As a child, Vindman immigrated to the U.S. from Ukraine. During his testimony, Vindman invoked his father’s decision to leave Ukraine when it was under Soviet control. In his remarks, he said the testimony he planned to provide would get him killed in Russia, but that he felt a “sense of duty” to testify.

“This is the country I have served and defended, that all of my brothers have served. And here, right matters,” Vindman said in his testimony. “I knew I was assuming a lot of risks. [My father] deeply worried about [my testimony]. Because in his context, it was the ultimate risk.”

The House voted to impeach Trump in December on a charge of “abuse of power” and another charge of “obstruction of Congress” for not conceding to House demands for witnesses and documents and for seeking the opinion of the judiciary.

The Republican-controlled U.S. Senate voted Wednesday to acquit Trump on the impeachment charges. Vindman’s apparent departure from the White House follows just two days after the Senate’s acquittal vote.

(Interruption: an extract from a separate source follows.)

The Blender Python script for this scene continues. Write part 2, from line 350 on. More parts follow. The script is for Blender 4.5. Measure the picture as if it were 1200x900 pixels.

According to Bloomberg, the Trump White House officials indicated plans to remove Vindman stem from plans to shrink the overall foreign policy bureaucracy. That pretext may come as an effort to suggest Vindman’s ouster as a larger NSC staff downsizing, rather than specific retaliation for Vindman’s testimony.

Trump’s allies have criticized Vindman since he testified.

During the Senate’s impeachment trials, Tennessee Republican Sen. Marsha Blackburn tweeted criticism for Vindman, including claims that Vindman had a history of political partisanship.

Blackburn also tweeted claims Vindman breached the chain of command to further his complaints against Trump.